Muş Alparslan Üniversitesi
 
Engellilerin Beden Eğitimi ve Spor Öğretmenleri BESYO Mezunlarımız Arasından Çıkacak

Rektörümüz Prof. Dr. Fetih Ahmet Polat ve Beden Eğitimi ve Spor Yüksekokulu (BESYO) Müdürümüz Doç. Dr.
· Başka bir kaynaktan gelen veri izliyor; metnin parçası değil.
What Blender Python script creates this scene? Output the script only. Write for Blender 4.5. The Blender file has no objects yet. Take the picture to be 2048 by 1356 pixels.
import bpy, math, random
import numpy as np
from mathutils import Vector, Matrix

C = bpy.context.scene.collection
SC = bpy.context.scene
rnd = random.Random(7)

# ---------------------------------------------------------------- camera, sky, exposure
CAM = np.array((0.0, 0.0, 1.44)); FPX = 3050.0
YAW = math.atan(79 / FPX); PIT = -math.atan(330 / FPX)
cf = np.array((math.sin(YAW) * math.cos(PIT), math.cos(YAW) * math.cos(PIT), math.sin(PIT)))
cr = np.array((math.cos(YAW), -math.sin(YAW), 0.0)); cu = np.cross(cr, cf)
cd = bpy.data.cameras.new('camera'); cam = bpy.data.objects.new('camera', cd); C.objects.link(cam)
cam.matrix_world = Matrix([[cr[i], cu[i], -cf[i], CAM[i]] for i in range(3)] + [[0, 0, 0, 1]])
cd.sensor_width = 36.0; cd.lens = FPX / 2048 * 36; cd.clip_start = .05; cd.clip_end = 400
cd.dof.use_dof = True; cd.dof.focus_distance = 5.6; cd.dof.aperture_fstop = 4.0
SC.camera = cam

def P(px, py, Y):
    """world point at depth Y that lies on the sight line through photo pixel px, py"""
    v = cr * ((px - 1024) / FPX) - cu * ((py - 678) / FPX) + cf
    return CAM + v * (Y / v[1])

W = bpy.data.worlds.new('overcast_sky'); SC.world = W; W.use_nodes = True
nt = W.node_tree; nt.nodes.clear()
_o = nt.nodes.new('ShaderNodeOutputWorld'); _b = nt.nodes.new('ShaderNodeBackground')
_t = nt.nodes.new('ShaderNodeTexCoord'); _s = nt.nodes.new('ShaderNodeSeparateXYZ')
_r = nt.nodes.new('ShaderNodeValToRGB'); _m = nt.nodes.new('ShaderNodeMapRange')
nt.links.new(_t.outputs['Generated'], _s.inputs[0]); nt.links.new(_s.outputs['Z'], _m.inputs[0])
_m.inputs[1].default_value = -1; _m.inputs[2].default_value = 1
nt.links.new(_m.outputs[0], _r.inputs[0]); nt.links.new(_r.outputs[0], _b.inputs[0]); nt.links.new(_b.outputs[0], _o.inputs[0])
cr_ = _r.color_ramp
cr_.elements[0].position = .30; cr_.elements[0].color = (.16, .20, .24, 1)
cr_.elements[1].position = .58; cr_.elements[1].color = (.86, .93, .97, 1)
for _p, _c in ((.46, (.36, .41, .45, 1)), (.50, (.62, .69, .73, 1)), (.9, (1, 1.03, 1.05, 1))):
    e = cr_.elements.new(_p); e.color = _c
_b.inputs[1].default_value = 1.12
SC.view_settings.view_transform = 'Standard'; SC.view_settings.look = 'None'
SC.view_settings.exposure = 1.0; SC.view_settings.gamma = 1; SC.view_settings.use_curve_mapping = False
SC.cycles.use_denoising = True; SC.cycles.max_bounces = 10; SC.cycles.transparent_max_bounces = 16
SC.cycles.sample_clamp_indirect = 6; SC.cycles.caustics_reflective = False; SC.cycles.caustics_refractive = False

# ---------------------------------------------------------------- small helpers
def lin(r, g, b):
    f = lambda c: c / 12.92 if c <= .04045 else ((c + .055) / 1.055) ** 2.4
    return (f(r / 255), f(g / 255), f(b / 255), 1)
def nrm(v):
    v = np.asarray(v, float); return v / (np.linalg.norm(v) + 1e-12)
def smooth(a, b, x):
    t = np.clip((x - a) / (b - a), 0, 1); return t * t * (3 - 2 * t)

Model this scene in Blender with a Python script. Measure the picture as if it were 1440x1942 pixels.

Hüseyin Kırımoğlu, ilk öğrencilerini aldığı günden bu yana yaptığı atılımlarla adından sıkça söz ettiren BESYO’nun açılması onaylanan yeni bölümü hakkında Anadolu Ajansı’na açıklamalarda bulundu.

 

Kapılarını açmasının üzerinden henüz bir yıl bile geçmeden akademik kadrosunun yetkinliği, öğrencilerinin başarıları, bilimsel etkinlikleri ve lisansüstü açılımlarıyla gündeme gelen BESYO´da Engellilerde Beden Eğitimi ve Spor Eğitimi bölümünün açılması Yüksek Öğretim Kurulu Başkanlığı (YÖK) tarafından onaylandı. Rektörümüz Prof. Dr. Polat, Türkiye’de şimdiye kadar sadece bir üniversitede bulunan söz konusu bölümün, ilk öğrencilerini gelecek yıl almasıyla Muş’un sportif gelişimi açısından son derece önemli bir aşama daha kaydedileceğini söyledi.

 

“Türkiye bir konuda daha lig atlayacak.”

Rektörümüz Prof. Dr. Fethi Ahmet Polat, hem açılan yeni bölüm hem de BESYO’da yürütülen diğer faaliyetler hakkında Anadolu Ajansı muhabirinin sorularını yanıtladı. Engellilerde Beden Eğitimi ve Spor Eğitimi bölümünün amacının, engelli bireylere beden eğitimi verecek öğretmenleri yetiştirmek olduğunu söyleyen Prof. Dr. Polat, bölümün açılmasında gerekli kolaylığı sağlayan YÖK Başkanı Prof. Dr. Yekta Saraç’a ve YÖK Yönetim Kurulu üyesi Doç. Dr. Zeliha Koçak Tufan’a teşekkür etti.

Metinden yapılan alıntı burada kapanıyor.